PMK is lovely for larger formats but too gritty for my tastes for 35mm.
 
PMK is lovely for larger formats but too gritty for my tastes for 35mm.

CR I switched over to Pyrocat for everything a few years ago, when I was using PMK i didn't shoot 35....only MF/LF
 
CR I switched over to Pyrocat for everything a few years ago, when I was using PMK i didn't shoot 35....only MF/LF

I use Pcat-HDC extensively, but still keep PMK around for the bigger formats. I've never found anything that gives such well defined edges around clouds.
 
Foma 100 is a fantastic film IME.

I usally shoot Foma 400 for the speed but just bought a box of 4X5 Foma 100. I use Foma in 35mm for my walk around film, in Diafine i can shoot 400. 100 I can shoot at 100 in Acufine.
 
What situations if any demand Tri-X? That's the flip side of the coin.

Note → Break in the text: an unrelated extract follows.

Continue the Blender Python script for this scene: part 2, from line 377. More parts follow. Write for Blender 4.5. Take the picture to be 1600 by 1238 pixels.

If you like it's look, you don't need any other justification. But it's just one of many choices, most of them more modern.
 
What situations if any demand Tri-X? That's the flip side of the coin. If you like it's look, you don't need any other justification. But it's just one of many choices, most of them more modern.
Hi Drew,

I use both, TX and TMY-2 in 120.
Can't say exactly why, but I like TX from old (pre-war, non coated glass) cameras better than TMY-2. Even as TMY-2 is the technical better film.
Same for FP4Plus on the old microscope camera (9x12cm, 6x9cm)...

With modern (post 1980, coated optics) cameras I mostly take TMY-2 and TMX.

Or does it simply feel wrong for me to put a T/Delta/Sigma crystal film into a 1913 to 193x camera?!